Source: Black Box Intelligence, October 2014
Source: Black Box Intelligence, October 2014



“Since the end of the recession, the restaurant industry has struggled with a traffic problem, illustrated by the fact that there have only been four months of positive same-store traffic growth in the last three years. [That makes] October’s results especially important. This is the first time since the beginning of 2012 that we are able to report sales growth backed up by an increasing number of guests, and not just propped up by price increases or sales mix shifts,” Fernandez said.

Another positive sign for the industry is that improvements in same-store sales have been measured across the U.S. During October, for the third consecutive month, all 11 regions of the country tracked posted positive same-store sales, while seven of these regions also achieved positive same-store traffic. That marks significant industry gains compared with September, when three regions of the country achieved positive traffic growth. In addition, at the market level, 177 of the 192 DMAs tracked by Black Box Intelligence reported positive same-store sales during October.

“As the economy continues to show signs of strength in the form of an improving labor market, rising incomes and favorable gas prices, additional consumer spending should follow. In addition, the consumer’s positive outlook persists — evidenced by October’s seven-year high in the Conference Board’s Consumer Confidence Index — and our expectations are for a strong end of the year, possibly the third consecutive quarter of positive same-store sales and perhaps the first quarter of positive same-store traffic since the end of the recession,” Fernandez said. “However, the deciding factor could once again be the weather, especially during December.

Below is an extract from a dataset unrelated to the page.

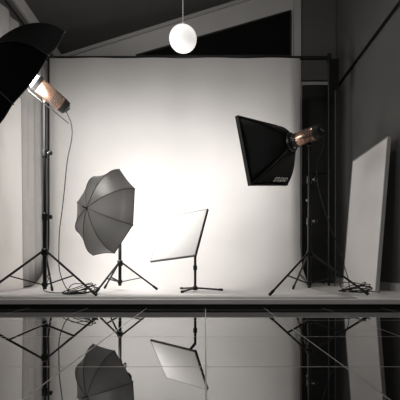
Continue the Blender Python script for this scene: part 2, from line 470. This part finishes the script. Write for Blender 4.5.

Winter storms of 2013 had a very large impact on the industry’s performance. As long as this year’s weather conditions are not worse, the industry could be poised for some very good news to close the year.”

Fernandez indicated that recruiting and retention continue to be challenging for the restaurant workforce. Turnover crept up for both restaurant managers and hourly employees during September, according to People Report’s latest published results. Meanwhile, recruiting difficulties continue to intensify as the industry keeps creating new jobs at an accelerated rate. Job growth was measured at a 3.3-percent year-over-year rate during September, which represents 11 consecutive months in which the number of restaurant employees has grown at a pace of more than 3.0 percent annually.

The Restaurant Industry Snapshot is a compilation of real sales and traffic results from over 187 DMAs representing 110+ restaurant brands and over 20,000 restaurant units that are clients of Black Box Intelligence, a TDn2K company. Data is reported in five distinct segments: casual dining, upscale/fine-dining, fast casual, family dining and quick service. Black Box Intelligence is a sister company to People Report, which tracks the workforce analytics of one million restaurant employees. TDn2K reports on over 30,000 restaurant units, one million employees and 45 billion dollars in sales. The Restaurant Industry Snapshot also includes the Restaurant Industry Willingness to Spend Index from Consumer Edge Research, a monthly household survey of more than 2,500 consumers.